En 7 années de présidence, Wade s’est plus attaqué à ceux qui l’ont soutenu hier, parfois à ses propres enfants, qu’à ceux qui l’ont combattu. C’est le paradoxe du Sopi. La configuration du dernier Comité directeur du Pds, malgré son caractère fantaisiste, en est la preuve. Wade, après s’être assuré un dernier mandat, est dans une logique de règlement de compte avec ses ennemis d’hier. Ils ont tous connu un net recul dans leur représentation au sein du gouvernement et du Comité directeur du Pds. Le retour en grâce de Fada et d’Aminata Tall et le maintien de Macky Sall à l’Assemblée nationale configurent le Pds pré-alternance. Comme si Wade, au seuil d’une carrière politique pour le moins décevante, cherchait à s’écrire un nouveau testament politique. Mais il n’est jamais trop tard pour bien faire.

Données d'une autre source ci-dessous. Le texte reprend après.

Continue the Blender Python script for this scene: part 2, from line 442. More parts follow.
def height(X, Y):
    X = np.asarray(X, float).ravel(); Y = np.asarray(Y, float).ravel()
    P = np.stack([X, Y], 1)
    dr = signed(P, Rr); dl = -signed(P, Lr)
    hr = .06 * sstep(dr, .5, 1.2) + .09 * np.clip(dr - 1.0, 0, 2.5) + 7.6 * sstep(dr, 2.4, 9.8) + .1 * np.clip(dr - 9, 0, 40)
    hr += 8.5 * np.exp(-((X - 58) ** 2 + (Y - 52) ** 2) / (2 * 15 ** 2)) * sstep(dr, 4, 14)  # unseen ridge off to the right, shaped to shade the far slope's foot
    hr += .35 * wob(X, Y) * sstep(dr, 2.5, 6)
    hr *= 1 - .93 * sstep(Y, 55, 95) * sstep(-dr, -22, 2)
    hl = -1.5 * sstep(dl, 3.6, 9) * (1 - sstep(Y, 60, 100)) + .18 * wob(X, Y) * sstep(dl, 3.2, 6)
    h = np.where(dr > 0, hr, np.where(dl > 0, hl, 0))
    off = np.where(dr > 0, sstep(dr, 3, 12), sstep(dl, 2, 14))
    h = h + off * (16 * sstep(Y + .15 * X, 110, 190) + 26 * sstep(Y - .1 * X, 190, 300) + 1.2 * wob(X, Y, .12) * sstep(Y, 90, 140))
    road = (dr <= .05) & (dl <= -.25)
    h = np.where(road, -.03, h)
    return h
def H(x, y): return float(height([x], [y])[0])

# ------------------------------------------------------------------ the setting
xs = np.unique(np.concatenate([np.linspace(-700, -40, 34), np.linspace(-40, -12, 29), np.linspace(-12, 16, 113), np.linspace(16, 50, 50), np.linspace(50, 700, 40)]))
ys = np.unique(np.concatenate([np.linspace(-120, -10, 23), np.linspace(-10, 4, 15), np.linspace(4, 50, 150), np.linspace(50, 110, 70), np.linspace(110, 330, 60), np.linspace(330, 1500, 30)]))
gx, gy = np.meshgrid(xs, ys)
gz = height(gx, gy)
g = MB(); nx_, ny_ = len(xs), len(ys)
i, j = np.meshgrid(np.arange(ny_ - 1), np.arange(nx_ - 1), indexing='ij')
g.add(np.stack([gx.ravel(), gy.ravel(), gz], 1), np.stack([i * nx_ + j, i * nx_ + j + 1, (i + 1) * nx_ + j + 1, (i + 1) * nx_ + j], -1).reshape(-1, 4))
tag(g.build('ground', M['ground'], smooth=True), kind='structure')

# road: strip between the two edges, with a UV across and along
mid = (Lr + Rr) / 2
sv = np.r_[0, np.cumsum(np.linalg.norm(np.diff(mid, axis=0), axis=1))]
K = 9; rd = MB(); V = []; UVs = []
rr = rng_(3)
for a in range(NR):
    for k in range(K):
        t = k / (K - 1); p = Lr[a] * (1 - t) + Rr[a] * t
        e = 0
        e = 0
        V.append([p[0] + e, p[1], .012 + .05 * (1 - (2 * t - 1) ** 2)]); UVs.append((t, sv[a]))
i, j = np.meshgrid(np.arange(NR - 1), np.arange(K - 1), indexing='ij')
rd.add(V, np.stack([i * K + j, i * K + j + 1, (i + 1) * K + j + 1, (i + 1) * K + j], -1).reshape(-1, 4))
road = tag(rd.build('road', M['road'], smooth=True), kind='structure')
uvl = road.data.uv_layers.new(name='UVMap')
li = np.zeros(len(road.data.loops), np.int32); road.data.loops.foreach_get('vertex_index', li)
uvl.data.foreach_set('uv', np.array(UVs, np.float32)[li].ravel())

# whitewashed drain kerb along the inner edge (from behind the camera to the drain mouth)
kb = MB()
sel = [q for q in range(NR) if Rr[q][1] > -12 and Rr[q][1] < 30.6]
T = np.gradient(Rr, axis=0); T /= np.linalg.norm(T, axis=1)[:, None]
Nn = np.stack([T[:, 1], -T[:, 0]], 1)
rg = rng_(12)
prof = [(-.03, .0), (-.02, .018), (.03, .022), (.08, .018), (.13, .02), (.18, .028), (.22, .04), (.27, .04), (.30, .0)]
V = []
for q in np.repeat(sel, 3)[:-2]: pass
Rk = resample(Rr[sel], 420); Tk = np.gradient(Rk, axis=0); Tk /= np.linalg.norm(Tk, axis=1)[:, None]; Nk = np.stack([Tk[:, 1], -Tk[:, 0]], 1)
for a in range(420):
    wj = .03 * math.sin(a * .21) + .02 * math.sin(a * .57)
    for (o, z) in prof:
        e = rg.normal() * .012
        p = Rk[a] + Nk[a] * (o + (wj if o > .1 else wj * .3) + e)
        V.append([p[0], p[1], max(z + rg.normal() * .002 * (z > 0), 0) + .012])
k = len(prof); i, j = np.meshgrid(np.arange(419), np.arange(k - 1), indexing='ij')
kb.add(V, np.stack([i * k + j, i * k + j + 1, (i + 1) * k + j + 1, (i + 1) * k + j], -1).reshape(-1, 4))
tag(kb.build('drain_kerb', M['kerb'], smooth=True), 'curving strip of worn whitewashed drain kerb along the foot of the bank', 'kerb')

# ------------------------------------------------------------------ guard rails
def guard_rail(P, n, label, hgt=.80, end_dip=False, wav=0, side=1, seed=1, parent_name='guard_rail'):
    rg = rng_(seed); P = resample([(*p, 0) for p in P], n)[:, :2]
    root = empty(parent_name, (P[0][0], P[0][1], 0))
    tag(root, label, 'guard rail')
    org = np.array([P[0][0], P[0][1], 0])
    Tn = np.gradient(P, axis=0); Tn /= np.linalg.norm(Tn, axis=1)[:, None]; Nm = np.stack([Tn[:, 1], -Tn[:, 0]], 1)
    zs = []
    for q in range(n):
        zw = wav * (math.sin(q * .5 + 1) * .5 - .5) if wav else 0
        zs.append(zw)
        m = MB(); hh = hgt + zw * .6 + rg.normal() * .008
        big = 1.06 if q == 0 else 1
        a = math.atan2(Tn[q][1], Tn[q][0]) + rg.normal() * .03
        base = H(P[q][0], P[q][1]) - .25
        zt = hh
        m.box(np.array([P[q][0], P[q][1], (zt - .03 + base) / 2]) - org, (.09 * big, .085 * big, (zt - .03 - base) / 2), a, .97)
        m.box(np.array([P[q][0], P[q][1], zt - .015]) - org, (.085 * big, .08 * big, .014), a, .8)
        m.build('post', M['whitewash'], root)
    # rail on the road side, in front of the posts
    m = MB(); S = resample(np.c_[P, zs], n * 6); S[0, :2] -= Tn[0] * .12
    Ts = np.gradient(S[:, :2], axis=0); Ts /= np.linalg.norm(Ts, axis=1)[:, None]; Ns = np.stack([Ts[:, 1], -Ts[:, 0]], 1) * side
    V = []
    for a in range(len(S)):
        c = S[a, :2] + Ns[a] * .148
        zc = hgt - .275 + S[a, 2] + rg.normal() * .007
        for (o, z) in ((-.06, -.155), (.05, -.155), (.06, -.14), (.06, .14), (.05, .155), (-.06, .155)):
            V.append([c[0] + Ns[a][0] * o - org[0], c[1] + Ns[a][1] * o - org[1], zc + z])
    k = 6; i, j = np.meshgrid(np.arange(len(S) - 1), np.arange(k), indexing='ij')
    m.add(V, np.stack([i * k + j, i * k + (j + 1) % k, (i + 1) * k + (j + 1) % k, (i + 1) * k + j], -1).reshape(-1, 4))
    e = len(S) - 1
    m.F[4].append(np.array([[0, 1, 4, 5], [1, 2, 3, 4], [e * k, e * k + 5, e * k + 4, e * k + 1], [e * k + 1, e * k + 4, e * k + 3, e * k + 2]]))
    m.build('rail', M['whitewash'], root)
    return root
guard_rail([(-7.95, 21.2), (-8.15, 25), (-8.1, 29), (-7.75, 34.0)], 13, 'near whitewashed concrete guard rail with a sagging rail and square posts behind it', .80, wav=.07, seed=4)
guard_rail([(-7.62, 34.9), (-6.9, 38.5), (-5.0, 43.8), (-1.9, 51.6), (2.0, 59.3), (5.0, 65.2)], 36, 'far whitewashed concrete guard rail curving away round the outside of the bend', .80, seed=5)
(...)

Cette démarche, qui tient d’abord de la préservation de son héritage, ne va pas avec les dernières intentions qu’on prête au chef de l'Etat. Vouloir modifier la Constitution, pour y enlever les dispositions selon lesquelles tout candidat à la présidence de la République doit être exclusivement sénégalais serait une catastrophe institutionnelle pour ce pays, et ferait peser des menaces graves sur la paix sociale. Ceux qui pensent que c’est possible, et qui connaissent un retour en grâce de ce fait, rendent un très mauvais service à Abdoulaye Wade. Karim Wade est de nationalité française de mère, et de naissance. Il est sénégalais de père, nationalité qu’il n’a revendiquée qu’après l’alternance. Il a vécu depuis l’âge de 14 ans en France, et n’est rentré au Sénégal qu’en Février 2001. S’il veut se présenter à la prochaine présidentielle, qu’il renonce à sa nationalité française, et que son père nous laisse la Constitution telle'il  qu’elle est. Il croit les Sénégalais assez dociles pour accepter un deal qui imposerait à la tête de l'Etat Idrissa Seck et Karim Wade. Les dictateurs chutent souvent quand ils commencent à se croire capables de tout.